- Problem details
Scan the data below for the string "scene". Copy every line where it appears.

- Entries shown
======
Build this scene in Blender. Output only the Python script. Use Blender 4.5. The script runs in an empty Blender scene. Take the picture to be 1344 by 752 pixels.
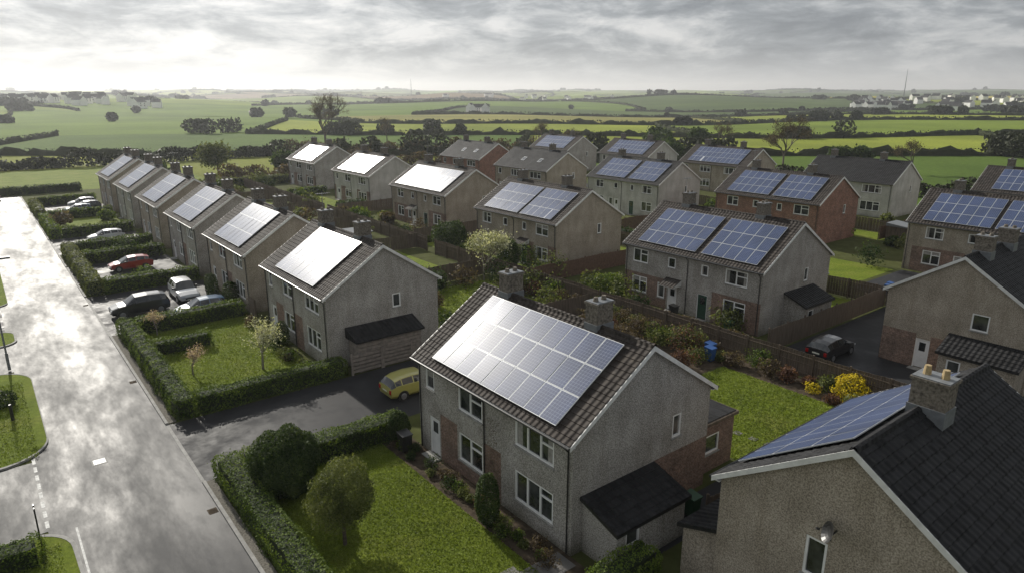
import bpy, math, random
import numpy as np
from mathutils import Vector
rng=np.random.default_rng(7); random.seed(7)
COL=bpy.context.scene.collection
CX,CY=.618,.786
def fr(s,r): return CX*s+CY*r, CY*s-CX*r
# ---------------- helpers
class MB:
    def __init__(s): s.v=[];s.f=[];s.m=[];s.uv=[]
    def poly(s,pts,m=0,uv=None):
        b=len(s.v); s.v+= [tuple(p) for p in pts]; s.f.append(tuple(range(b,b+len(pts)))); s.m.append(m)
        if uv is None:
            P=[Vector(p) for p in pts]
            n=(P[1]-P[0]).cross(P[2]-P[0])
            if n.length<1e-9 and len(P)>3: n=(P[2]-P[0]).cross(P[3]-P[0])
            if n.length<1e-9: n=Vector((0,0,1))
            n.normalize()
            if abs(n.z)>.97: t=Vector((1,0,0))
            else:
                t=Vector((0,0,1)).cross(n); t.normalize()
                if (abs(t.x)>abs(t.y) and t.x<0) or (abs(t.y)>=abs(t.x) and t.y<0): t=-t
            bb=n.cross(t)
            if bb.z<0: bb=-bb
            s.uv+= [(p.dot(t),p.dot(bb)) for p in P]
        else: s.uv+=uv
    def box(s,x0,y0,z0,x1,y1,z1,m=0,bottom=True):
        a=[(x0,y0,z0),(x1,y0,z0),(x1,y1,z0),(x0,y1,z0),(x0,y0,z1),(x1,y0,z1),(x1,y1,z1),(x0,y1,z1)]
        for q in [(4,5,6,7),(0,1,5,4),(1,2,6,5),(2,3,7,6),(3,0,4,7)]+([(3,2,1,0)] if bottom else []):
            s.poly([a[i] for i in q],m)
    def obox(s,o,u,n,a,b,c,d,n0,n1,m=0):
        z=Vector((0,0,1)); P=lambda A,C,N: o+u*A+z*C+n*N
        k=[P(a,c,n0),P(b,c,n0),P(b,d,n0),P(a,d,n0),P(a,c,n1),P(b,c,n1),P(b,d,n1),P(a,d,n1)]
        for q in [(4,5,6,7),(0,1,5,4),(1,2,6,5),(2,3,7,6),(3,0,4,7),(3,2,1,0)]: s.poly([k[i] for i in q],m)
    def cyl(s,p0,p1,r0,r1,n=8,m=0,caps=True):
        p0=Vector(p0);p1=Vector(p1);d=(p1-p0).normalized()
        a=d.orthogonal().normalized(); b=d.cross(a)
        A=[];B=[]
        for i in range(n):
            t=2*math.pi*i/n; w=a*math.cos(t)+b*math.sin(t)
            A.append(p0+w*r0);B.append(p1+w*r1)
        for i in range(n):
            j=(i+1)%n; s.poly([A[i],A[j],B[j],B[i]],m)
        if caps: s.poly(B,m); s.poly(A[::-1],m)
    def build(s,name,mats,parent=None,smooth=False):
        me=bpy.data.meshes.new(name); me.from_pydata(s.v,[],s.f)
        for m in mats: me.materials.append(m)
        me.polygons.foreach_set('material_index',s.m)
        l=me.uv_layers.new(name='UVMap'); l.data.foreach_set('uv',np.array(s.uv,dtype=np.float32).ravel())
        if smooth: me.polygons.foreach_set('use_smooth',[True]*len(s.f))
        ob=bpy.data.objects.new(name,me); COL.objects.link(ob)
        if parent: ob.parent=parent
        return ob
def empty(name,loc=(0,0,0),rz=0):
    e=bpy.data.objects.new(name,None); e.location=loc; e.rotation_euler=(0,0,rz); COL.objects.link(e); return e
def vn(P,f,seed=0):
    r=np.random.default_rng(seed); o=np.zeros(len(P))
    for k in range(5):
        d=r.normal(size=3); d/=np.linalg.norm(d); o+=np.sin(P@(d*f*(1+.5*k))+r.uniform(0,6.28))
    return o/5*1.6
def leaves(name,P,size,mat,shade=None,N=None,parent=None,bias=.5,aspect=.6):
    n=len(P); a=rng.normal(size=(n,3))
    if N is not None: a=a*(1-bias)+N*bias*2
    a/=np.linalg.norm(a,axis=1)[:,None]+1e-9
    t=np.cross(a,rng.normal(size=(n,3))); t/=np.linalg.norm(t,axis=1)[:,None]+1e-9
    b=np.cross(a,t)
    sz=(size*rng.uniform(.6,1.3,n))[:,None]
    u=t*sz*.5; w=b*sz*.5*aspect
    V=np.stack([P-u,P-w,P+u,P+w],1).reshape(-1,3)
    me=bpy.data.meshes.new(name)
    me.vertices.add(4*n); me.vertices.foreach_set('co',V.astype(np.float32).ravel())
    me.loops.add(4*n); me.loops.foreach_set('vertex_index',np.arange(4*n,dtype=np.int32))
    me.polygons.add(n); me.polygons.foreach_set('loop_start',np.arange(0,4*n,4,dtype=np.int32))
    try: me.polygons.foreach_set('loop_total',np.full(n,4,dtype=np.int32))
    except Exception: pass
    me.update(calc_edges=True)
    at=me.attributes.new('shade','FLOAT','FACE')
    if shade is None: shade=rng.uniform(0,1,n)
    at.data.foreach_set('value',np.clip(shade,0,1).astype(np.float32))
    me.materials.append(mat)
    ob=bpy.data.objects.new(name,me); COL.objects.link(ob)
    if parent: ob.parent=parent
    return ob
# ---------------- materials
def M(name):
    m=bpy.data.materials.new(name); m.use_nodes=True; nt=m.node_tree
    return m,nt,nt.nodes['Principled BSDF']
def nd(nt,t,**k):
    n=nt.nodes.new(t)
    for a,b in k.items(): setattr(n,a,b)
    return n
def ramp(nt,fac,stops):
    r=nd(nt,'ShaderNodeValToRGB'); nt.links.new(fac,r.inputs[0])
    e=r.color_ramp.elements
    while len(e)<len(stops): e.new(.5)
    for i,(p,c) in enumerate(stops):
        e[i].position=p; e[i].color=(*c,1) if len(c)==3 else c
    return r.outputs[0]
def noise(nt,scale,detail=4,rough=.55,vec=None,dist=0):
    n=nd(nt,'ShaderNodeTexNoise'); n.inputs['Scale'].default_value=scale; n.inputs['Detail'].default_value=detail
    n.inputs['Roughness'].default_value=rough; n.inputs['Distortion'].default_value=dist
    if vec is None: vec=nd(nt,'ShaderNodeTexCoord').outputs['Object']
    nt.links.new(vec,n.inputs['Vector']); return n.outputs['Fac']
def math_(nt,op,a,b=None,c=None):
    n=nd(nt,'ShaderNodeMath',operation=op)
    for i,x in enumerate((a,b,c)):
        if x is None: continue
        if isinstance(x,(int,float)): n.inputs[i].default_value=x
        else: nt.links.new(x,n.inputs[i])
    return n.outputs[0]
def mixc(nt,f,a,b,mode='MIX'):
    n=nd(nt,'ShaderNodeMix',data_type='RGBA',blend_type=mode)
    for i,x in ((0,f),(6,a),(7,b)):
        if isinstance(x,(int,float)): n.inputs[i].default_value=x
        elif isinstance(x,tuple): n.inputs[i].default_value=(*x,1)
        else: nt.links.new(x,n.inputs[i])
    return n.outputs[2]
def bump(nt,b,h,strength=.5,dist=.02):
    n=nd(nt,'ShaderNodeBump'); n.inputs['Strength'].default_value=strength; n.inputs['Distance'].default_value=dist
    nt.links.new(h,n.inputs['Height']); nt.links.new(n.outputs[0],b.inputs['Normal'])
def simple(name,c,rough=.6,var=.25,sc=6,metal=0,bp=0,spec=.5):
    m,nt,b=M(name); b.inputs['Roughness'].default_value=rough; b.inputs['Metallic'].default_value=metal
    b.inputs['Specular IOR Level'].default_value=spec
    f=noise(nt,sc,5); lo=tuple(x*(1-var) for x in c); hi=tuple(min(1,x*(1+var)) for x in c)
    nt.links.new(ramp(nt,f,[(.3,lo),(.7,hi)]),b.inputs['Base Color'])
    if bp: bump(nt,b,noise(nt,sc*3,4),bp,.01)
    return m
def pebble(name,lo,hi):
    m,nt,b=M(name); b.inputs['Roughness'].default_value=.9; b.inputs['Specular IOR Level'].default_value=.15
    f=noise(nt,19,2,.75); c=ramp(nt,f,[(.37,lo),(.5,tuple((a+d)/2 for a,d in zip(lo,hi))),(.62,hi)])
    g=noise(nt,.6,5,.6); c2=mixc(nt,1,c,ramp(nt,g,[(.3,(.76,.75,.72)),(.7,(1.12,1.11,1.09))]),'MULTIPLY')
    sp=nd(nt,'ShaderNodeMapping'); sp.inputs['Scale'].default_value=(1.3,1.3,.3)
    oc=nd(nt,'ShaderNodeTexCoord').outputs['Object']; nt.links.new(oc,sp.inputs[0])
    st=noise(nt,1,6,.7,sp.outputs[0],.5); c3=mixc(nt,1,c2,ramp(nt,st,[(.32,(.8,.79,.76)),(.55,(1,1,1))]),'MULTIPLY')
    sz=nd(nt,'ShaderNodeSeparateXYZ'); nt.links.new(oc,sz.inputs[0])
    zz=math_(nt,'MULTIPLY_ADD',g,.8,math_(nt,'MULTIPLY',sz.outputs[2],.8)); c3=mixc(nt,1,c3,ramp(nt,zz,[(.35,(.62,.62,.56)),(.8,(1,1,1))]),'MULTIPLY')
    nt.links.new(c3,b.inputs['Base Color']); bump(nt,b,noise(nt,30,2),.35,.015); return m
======
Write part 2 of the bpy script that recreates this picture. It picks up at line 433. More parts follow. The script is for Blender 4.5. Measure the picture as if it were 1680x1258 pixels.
======
- Solution to this problem
Build this scene in Blender. Output only the Python script. Use Blender 4.5. The script runs in an empty Blender scene. Take the picture to be 1344 by 752 pixels.
COL=bpy.context.scene.collection